=== Required work ===
Separate out the lines that hold "objects".

=== Listing ===
◇ ◇ ◇ ◇

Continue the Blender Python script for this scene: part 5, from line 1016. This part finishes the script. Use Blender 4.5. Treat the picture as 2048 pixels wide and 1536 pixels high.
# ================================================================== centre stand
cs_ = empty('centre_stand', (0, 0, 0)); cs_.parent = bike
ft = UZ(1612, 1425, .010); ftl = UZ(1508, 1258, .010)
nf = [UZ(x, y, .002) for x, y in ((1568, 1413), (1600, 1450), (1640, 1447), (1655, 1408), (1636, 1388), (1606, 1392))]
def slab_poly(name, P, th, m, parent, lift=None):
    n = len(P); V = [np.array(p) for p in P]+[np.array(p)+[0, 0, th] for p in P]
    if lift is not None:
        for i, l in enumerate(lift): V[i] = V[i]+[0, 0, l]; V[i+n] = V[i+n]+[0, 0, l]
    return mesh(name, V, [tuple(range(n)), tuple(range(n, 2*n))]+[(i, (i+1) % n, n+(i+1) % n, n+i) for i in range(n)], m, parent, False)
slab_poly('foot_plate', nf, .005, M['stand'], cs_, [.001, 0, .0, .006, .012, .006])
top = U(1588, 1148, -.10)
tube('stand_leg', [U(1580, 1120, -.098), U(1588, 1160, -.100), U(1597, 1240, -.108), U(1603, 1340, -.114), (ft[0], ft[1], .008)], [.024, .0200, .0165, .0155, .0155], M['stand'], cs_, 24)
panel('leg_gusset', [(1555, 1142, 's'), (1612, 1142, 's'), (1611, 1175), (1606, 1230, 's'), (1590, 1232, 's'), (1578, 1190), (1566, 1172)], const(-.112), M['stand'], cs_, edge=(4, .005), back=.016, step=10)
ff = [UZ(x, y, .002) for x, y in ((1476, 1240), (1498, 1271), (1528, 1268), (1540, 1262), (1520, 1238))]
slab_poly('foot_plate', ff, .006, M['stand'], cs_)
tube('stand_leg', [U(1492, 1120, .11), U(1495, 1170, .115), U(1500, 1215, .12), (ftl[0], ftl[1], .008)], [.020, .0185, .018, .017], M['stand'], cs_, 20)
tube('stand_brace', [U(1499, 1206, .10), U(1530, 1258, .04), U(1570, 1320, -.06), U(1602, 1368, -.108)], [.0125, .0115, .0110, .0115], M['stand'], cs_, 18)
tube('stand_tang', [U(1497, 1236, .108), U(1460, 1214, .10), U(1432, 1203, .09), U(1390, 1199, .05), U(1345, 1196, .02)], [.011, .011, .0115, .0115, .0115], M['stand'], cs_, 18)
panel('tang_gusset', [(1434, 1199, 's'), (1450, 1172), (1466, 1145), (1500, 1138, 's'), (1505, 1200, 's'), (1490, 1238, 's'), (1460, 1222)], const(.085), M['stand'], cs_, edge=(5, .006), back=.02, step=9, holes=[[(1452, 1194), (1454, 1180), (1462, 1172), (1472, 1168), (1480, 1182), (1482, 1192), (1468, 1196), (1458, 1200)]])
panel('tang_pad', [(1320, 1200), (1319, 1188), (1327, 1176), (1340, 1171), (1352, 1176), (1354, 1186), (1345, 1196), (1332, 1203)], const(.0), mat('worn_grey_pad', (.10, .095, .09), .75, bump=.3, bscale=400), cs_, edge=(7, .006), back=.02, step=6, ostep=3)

◇ ◇ ◇ ◇

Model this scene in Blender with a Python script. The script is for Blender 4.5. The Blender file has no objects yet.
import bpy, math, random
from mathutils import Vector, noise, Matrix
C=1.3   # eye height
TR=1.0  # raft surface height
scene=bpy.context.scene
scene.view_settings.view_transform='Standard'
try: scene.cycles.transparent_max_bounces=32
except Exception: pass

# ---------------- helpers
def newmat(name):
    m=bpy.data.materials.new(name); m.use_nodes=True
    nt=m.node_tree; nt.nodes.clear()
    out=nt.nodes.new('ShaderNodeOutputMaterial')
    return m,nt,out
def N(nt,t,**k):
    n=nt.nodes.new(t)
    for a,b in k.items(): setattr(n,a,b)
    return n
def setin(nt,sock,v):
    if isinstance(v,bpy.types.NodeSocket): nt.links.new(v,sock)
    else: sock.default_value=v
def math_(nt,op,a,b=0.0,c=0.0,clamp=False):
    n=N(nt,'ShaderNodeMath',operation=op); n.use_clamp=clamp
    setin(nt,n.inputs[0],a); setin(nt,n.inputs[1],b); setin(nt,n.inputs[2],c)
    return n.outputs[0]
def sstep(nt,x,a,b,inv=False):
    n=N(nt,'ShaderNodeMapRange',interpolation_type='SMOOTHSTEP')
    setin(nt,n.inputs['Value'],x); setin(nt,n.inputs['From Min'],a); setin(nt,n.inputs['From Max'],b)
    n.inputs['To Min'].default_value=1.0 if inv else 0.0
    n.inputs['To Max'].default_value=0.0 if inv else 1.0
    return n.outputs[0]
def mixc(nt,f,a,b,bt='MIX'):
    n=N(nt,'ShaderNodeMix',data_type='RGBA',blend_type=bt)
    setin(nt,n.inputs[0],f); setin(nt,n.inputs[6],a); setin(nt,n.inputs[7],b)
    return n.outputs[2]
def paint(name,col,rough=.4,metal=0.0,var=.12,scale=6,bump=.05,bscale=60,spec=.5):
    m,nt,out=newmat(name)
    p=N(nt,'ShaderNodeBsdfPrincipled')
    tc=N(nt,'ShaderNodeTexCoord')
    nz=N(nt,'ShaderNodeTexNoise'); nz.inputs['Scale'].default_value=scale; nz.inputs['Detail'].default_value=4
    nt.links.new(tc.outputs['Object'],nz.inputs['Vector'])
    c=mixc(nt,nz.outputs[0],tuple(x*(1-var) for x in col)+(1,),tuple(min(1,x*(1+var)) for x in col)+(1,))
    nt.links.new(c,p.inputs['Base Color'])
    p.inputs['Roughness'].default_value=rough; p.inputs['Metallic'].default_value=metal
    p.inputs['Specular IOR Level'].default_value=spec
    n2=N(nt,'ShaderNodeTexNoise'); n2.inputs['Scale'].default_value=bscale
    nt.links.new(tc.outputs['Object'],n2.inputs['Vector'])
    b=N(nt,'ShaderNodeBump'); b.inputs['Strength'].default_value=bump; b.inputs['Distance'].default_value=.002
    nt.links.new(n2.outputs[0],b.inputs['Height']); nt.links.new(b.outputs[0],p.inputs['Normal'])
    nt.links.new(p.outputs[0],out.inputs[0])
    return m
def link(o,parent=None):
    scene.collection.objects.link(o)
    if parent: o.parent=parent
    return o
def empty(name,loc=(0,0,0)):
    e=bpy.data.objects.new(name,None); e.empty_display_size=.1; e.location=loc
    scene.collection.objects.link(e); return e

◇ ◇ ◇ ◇

=== Exercise response ===
Model this scene in Blender with a Python script. The script is for Blender 4.5. The Blender file has no objects yet.
    scene.collection.objects.link(o)
    e=bpy.data.objects.new(name,None); e.empty_display_size=.1; e.location=loc
    scene.collection.objects.link(e); return e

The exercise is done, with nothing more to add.